Scan the listing below. Report each line that includes "recreates".

### DATASET

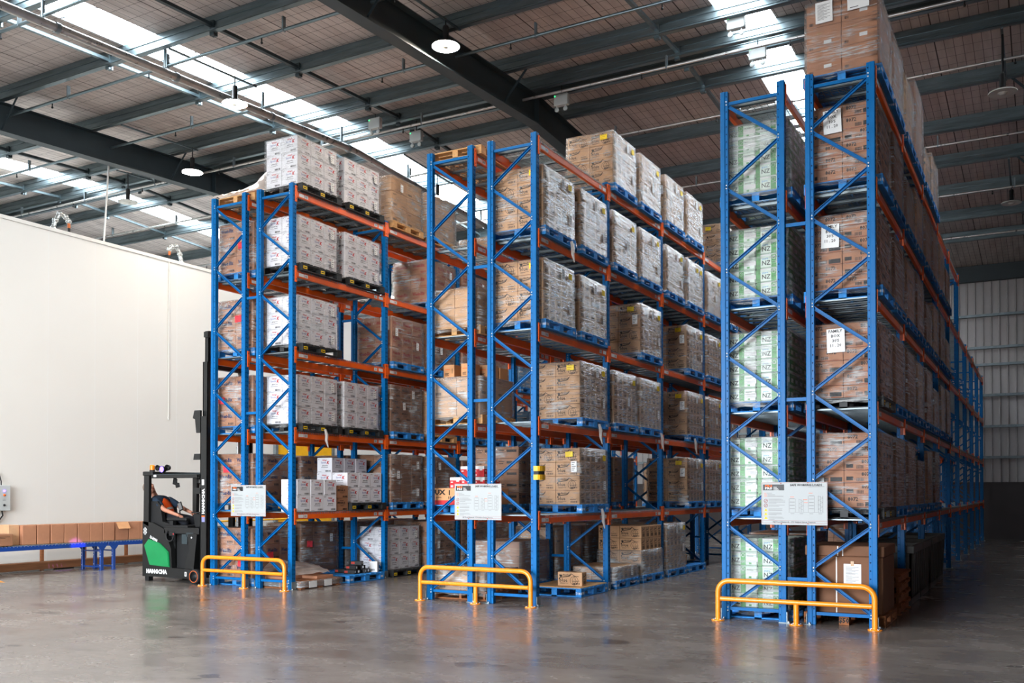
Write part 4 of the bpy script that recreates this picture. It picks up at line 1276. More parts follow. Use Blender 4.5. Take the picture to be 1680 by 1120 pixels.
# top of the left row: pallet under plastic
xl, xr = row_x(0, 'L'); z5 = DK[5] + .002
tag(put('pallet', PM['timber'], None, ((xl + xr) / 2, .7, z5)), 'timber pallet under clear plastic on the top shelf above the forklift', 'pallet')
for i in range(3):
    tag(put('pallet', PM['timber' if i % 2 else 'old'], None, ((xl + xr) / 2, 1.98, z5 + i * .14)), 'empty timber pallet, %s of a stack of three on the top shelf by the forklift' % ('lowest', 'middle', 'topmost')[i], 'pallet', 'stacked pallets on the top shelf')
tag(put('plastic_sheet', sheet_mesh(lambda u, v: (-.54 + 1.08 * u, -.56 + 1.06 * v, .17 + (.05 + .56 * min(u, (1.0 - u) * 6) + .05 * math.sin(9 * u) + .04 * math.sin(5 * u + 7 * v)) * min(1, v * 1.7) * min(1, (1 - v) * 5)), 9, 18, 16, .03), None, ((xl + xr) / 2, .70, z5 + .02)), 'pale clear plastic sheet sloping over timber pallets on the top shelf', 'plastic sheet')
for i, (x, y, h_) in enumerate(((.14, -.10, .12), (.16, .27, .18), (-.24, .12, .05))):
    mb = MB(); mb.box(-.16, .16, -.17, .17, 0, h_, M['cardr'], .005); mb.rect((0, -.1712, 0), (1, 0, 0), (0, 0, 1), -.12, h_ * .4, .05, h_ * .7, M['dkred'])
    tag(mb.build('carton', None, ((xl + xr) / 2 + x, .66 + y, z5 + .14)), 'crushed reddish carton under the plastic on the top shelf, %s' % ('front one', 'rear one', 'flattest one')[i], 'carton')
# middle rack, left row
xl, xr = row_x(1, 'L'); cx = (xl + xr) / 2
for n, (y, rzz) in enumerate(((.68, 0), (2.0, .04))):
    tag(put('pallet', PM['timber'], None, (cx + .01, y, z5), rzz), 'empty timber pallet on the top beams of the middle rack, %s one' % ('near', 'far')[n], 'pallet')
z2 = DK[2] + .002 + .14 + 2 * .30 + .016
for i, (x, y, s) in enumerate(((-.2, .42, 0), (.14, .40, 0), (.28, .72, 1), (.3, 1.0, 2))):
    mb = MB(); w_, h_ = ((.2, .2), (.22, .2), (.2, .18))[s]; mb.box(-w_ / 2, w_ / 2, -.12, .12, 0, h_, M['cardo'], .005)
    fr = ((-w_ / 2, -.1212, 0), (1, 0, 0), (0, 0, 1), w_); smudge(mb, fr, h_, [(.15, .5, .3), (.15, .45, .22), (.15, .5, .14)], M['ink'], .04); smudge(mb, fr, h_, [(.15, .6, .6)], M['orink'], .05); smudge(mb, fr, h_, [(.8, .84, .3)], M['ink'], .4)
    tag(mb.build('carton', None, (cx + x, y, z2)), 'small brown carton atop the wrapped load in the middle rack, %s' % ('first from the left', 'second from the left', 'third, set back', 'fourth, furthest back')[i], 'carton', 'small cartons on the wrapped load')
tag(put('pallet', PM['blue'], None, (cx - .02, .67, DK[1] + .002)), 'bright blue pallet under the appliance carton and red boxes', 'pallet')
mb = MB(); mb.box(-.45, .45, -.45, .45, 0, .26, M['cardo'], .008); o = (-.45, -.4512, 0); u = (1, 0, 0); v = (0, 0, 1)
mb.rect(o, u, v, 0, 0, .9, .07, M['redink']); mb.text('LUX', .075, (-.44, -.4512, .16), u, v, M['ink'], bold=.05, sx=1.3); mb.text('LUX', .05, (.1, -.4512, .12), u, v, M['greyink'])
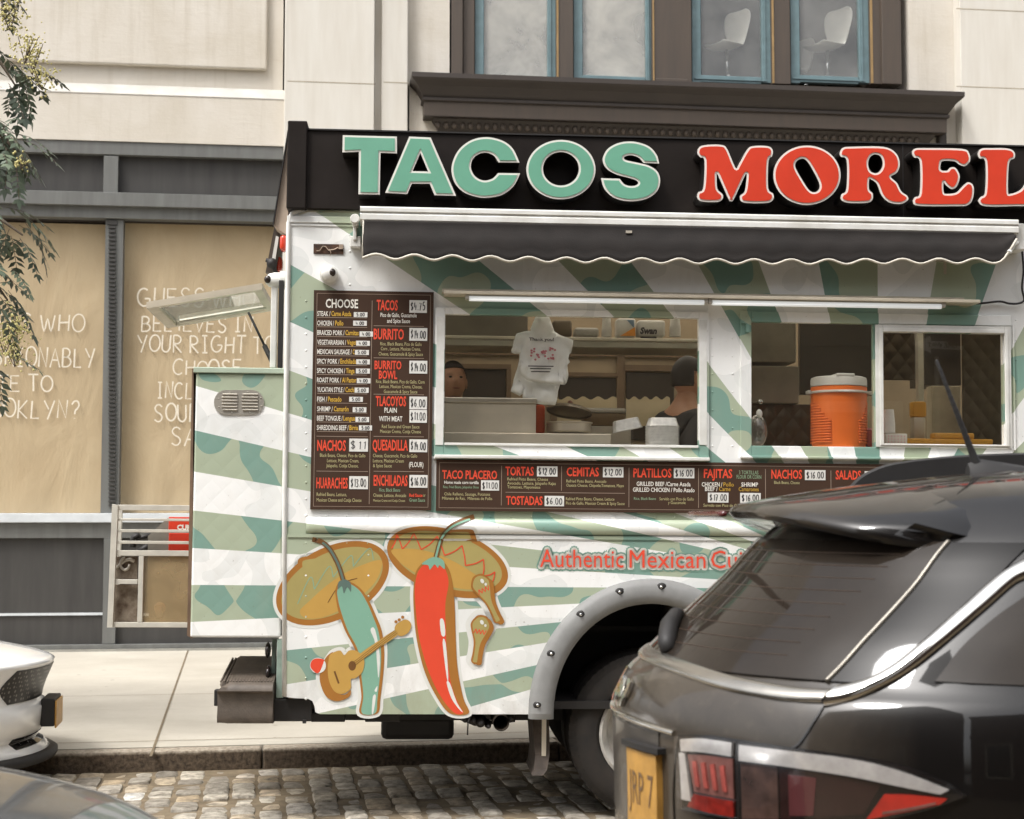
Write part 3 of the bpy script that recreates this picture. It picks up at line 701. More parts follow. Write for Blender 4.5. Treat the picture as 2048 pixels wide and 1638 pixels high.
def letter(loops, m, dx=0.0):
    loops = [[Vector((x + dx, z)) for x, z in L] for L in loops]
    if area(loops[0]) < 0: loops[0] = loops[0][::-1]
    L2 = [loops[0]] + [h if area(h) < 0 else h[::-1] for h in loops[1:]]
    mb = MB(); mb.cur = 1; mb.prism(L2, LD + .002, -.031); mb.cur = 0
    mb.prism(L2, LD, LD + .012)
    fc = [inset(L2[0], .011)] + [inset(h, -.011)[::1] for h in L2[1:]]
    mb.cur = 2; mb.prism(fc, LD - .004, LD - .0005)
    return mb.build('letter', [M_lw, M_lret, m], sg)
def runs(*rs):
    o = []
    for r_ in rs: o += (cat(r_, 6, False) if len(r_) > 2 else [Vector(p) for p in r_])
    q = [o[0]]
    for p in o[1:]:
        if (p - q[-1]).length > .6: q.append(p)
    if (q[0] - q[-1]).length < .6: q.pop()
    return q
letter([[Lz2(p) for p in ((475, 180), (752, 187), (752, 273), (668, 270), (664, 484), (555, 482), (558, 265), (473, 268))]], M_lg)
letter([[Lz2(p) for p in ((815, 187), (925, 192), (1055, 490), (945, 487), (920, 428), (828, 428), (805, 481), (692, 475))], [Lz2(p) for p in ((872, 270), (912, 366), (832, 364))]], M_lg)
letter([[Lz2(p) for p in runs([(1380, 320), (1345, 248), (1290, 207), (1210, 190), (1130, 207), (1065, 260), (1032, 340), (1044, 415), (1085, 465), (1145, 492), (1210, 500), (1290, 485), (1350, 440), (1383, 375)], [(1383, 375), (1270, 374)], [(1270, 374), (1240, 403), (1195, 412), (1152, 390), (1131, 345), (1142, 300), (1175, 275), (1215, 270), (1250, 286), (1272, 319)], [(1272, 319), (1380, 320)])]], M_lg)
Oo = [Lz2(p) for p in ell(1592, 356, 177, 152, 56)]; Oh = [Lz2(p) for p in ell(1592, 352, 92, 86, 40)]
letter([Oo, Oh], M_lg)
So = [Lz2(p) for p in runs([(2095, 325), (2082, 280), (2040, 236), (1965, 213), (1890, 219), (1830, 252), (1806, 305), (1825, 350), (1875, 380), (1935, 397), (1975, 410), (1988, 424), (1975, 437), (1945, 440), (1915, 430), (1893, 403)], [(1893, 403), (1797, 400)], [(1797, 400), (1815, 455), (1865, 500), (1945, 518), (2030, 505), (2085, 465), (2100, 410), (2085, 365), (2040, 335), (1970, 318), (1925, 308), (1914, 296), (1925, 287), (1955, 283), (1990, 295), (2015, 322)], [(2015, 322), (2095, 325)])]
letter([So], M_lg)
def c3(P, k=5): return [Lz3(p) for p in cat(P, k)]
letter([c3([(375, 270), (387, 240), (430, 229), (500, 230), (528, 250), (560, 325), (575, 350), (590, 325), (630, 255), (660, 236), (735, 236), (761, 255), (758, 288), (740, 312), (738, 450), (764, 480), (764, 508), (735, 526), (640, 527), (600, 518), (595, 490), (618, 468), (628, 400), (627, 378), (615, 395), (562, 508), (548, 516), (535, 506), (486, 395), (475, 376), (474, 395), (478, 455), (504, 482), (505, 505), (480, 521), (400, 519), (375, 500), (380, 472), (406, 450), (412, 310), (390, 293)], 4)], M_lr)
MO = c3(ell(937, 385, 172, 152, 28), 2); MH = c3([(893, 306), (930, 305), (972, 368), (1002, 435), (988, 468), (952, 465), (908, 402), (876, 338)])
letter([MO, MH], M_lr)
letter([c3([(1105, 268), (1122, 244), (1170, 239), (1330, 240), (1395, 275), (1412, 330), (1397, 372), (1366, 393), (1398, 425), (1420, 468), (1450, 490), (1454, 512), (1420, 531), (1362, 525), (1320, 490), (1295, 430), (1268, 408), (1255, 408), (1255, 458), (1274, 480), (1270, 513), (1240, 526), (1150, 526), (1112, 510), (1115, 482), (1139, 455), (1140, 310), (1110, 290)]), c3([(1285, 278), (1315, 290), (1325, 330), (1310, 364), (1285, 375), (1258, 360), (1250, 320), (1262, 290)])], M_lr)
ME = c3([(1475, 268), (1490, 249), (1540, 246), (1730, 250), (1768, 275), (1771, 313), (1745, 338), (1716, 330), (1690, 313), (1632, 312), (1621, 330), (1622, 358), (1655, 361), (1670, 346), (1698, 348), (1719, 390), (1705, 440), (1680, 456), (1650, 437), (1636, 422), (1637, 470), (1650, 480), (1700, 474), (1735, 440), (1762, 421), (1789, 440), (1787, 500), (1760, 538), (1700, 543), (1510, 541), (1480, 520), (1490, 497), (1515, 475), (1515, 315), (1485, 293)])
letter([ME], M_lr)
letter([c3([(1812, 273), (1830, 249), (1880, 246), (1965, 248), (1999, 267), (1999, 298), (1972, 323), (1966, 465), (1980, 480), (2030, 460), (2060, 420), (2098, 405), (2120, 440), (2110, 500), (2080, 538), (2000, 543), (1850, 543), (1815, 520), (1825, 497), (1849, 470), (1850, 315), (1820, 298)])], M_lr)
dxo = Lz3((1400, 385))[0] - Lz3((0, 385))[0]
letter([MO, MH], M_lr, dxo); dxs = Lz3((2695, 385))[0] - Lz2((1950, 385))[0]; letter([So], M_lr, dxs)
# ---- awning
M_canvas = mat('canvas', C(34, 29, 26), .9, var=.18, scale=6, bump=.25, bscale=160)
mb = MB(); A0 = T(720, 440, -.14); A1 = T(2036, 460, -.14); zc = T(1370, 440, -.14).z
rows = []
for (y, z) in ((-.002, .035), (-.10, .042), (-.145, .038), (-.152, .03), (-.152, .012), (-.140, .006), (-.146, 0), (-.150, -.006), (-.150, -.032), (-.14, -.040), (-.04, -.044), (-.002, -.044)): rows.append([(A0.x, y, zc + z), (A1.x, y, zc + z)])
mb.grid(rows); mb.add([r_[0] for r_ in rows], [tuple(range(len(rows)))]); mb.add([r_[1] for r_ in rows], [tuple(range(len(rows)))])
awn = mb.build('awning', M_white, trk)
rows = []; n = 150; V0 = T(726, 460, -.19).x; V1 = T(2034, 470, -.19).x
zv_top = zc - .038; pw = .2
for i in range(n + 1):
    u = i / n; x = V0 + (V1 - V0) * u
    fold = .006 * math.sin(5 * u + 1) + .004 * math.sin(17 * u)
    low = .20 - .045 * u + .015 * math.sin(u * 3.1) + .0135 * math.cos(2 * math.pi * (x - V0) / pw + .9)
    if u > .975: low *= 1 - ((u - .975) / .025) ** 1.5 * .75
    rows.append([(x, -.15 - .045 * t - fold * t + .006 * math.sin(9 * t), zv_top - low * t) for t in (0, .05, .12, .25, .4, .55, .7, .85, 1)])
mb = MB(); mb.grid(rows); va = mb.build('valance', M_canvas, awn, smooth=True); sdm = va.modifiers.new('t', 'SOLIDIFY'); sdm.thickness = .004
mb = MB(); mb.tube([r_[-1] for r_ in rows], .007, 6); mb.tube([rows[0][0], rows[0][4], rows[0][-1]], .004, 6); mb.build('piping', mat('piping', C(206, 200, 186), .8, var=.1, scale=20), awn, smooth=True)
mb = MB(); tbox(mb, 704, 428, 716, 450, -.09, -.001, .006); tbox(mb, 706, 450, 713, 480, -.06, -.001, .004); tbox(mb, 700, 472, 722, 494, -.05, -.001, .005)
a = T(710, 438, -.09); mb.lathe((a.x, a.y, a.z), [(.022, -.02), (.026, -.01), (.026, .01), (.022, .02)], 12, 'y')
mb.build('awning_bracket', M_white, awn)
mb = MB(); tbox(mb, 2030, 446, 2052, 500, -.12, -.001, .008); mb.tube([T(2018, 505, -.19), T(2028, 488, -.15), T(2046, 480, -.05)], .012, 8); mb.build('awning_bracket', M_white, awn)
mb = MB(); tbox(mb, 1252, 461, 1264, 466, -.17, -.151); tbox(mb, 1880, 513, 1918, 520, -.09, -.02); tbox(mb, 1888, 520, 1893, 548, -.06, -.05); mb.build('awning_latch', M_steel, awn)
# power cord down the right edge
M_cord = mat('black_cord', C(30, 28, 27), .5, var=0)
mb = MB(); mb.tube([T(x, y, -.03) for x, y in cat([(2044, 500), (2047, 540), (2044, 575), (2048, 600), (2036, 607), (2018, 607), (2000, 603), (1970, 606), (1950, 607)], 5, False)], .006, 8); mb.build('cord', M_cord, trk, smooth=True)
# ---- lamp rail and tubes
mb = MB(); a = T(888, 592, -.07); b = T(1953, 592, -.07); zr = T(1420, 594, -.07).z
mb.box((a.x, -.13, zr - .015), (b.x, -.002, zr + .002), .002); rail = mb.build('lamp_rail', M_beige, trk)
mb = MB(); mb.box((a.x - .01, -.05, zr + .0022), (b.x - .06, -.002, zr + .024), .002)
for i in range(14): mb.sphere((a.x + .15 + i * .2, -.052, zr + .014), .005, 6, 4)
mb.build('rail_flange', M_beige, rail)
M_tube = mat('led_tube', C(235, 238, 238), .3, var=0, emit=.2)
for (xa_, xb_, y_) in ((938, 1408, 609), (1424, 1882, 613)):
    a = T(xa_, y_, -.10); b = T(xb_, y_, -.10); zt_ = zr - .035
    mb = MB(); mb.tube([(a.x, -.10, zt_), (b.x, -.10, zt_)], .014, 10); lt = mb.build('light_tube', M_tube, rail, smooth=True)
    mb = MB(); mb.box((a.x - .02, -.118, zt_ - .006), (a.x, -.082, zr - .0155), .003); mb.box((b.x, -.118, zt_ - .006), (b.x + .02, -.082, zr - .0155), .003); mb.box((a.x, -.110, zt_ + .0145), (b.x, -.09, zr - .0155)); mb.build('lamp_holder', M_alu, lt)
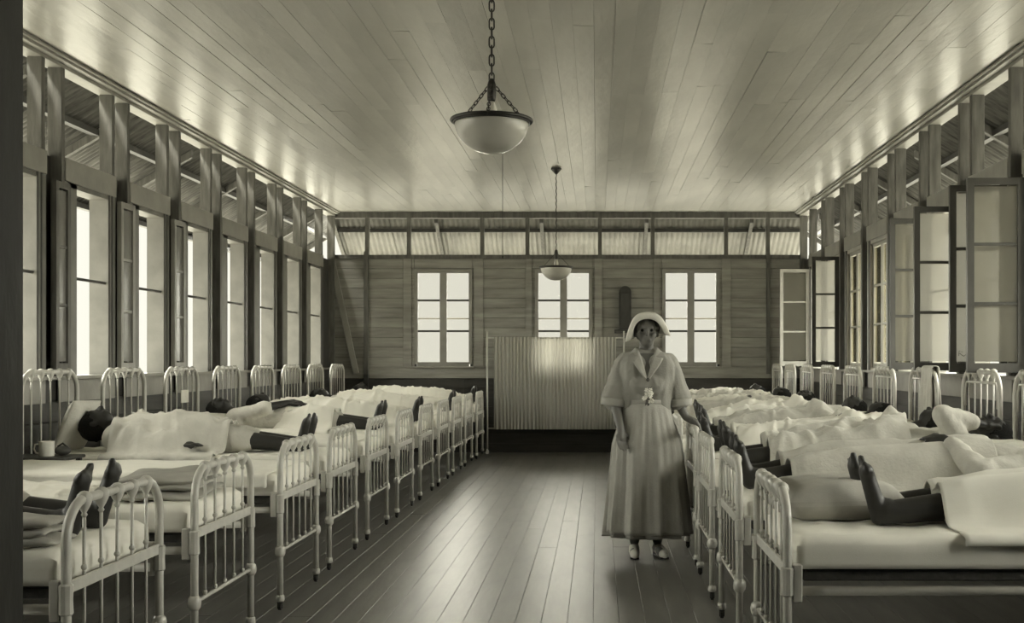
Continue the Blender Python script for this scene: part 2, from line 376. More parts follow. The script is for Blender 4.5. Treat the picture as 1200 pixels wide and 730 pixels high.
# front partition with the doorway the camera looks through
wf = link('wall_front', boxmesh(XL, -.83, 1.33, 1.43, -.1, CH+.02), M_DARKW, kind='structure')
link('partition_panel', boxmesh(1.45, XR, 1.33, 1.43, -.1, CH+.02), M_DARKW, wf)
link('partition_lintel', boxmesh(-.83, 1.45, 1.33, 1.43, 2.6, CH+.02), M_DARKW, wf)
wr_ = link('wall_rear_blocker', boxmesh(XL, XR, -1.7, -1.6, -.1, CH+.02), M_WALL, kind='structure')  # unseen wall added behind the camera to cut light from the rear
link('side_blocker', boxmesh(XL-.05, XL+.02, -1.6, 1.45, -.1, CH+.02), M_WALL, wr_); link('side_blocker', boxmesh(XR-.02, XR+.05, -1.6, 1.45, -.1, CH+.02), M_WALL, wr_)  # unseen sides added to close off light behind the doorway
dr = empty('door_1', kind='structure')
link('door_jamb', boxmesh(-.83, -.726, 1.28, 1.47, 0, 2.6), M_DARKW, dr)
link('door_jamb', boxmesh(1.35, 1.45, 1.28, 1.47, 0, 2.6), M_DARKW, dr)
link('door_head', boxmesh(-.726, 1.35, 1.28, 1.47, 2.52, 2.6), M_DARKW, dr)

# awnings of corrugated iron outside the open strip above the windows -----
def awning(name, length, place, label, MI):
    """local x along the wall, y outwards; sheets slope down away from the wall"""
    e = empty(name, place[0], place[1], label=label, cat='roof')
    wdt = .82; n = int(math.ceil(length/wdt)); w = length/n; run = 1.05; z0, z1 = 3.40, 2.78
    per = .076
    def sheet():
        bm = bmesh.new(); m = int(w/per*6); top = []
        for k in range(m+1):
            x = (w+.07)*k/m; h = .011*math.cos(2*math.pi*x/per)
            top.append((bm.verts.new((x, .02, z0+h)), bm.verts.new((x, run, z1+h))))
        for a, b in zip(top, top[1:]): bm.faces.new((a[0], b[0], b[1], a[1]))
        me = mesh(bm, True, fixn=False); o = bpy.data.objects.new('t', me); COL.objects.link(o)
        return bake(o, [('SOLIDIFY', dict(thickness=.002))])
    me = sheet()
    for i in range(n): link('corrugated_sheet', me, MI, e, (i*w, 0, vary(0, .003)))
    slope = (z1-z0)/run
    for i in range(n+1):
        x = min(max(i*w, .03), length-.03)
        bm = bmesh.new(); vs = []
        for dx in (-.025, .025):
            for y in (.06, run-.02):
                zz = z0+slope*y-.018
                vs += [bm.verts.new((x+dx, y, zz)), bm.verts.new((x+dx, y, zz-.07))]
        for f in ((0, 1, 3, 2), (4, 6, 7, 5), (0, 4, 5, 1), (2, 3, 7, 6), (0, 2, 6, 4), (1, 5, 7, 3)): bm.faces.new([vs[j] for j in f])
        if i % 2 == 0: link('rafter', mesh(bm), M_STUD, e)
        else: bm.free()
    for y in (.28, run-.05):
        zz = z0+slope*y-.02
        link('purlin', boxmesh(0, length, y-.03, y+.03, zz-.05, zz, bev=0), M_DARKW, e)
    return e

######

> _FINISHED ANSWER_
Write part 4 of the bpy script that recreates this picture. It picks up at line 1276. More parts follow. Use Blender 4.5. Take the picture to be 1680 by 1120 pixels.
Write part 3 of the bpy script that recreates this picture. It picks up at line 701. More parts follow. Write for Blender 4.5. Treat the picture as 2048 pixels wide and 1638 pixels high.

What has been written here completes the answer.